Przestrzegam też przed włoską czekoladą, która właściwie jest jakimś produktem czekoladopodobnym, a nie prawdziwą czekoladą.

Zakupy
Jak już wspomniałem zakupy były przeważnie szybkie i niezbyt obfite.
chleb, czasem masło, jogurty, czasem groszek w puszce (wrzucałem go do sosu) i dużo, dużo czekolady.

Najczęściej kupowaliśmy w tanich supermarketach - zdaje się że nazywały się Billa. Tam niestety nie można płacić kartą.
Supermarkety są generalnie w każdym miasteczku (we wioskach nie ma) i w Austrii, i we Włoszech - z tym raczej nie mieliśmy problemu. Trzeba zwracać tylko uwagę na godziny otwarcia. Zdaje się, że były tam jakieś godziny południowe w których wszystko było zamknięte. Radzę zwrócić na to uwagę, żeby nie pozostać bez jedzenia.

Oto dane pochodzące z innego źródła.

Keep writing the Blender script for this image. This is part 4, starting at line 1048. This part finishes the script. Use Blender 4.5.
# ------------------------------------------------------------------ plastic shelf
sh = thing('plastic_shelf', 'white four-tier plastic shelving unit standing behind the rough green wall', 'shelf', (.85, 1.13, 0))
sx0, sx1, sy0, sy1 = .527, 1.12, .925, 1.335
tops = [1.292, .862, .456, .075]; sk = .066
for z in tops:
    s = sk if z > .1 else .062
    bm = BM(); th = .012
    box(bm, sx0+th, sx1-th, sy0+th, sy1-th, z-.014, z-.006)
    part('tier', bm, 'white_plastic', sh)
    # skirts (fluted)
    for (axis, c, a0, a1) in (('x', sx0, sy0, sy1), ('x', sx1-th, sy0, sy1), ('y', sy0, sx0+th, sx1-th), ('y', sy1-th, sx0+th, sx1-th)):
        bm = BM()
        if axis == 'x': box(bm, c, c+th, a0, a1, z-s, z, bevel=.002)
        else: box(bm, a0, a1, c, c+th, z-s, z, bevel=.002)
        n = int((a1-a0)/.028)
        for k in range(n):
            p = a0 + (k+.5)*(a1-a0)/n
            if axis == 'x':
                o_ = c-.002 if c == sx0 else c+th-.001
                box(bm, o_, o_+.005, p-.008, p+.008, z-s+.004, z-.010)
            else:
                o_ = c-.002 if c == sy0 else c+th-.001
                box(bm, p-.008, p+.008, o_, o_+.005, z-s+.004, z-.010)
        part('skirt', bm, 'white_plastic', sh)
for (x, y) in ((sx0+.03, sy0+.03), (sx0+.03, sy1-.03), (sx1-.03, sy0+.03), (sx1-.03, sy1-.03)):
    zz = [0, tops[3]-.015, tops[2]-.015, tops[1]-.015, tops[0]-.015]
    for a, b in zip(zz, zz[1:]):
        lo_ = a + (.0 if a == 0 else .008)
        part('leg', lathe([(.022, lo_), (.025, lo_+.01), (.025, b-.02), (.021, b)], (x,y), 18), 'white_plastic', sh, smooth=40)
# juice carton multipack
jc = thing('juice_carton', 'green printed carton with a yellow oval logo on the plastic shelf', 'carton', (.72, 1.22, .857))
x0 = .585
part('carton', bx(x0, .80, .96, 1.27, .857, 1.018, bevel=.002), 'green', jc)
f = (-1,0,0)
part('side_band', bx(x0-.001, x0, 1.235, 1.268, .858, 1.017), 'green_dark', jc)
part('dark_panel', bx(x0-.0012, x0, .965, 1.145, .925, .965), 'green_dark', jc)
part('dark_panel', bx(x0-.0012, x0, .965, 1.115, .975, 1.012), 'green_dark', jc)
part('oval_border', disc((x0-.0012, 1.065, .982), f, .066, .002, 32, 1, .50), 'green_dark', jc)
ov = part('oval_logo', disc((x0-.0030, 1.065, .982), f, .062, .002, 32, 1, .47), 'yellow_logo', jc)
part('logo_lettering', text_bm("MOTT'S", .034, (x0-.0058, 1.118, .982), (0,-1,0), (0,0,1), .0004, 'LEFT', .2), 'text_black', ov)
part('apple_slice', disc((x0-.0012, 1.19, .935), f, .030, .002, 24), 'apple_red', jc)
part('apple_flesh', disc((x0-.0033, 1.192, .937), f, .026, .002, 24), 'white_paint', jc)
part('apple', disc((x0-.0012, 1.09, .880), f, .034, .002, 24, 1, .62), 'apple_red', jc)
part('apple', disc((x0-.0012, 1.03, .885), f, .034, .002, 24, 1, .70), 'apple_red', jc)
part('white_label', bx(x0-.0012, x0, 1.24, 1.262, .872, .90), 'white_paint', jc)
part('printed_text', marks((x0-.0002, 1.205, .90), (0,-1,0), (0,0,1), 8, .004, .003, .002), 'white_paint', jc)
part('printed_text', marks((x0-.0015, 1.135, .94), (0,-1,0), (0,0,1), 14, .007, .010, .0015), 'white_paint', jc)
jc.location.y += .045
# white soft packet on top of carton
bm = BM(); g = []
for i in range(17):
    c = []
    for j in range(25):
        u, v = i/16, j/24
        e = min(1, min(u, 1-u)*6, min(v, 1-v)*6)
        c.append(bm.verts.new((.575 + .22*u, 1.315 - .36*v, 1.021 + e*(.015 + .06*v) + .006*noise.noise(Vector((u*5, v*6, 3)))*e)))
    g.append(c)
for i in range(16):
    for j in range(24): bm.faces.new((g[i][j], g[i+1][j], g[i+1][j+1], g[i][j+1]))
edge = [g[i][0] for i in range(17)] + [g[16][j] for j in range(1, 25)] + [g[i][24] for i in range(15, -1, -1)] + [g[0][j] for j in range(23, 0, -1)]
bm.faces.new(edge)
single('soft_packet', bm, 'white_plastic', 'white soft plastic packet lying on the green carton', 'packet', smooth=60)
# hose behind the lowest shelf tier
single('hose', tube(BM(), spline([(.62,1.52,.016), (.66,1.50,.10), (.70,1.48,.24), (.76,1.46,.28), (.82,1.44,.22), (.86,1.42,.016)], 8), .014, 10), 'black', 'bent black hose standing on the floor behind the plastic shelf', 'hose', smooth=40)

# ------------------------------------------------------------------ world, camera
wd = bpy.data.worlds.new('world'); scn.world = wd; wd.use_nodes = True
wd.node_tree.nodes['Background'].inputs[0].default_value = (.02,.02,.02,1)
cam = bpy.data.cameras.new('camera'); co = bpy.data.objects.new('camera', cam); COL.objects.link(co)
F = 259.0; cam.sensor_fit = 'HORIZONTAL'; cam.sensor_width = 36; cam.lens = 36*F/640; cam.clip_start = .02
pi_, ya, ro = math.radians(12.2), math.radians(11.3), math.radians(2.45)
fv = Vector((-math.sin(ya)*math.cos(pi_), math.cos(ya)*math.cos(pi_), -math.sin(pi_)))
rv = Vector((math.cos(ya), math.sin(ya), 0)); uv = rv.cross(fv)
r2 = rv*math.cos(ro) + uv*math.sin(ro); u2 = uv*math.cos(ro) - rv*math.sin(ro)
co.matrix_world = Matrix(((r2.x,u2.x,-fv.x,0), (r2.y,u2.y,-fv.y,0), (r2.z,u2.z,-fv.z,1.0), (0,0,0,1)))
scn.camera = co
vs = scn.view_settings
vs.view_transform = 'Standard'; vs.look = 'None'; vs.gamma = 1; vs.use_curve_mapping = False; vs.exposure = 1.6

Generalnie nie mieliśmy przy sobie za dużo gotówki. Na granicy Czesko-Austriackiej pytali nas o pieniądze pokazaliśmy im Visę (każdy z nas musiał pokazać) i wystarczyło. pieniądze wypłacaliśmy z bankomatów, które generalnie były (poza Czechami). Z płaceniem kartą bywa różnie. W sklepach w których my kupowaliśmy raczej nie można było płacić kartą. Na Campingach też nie.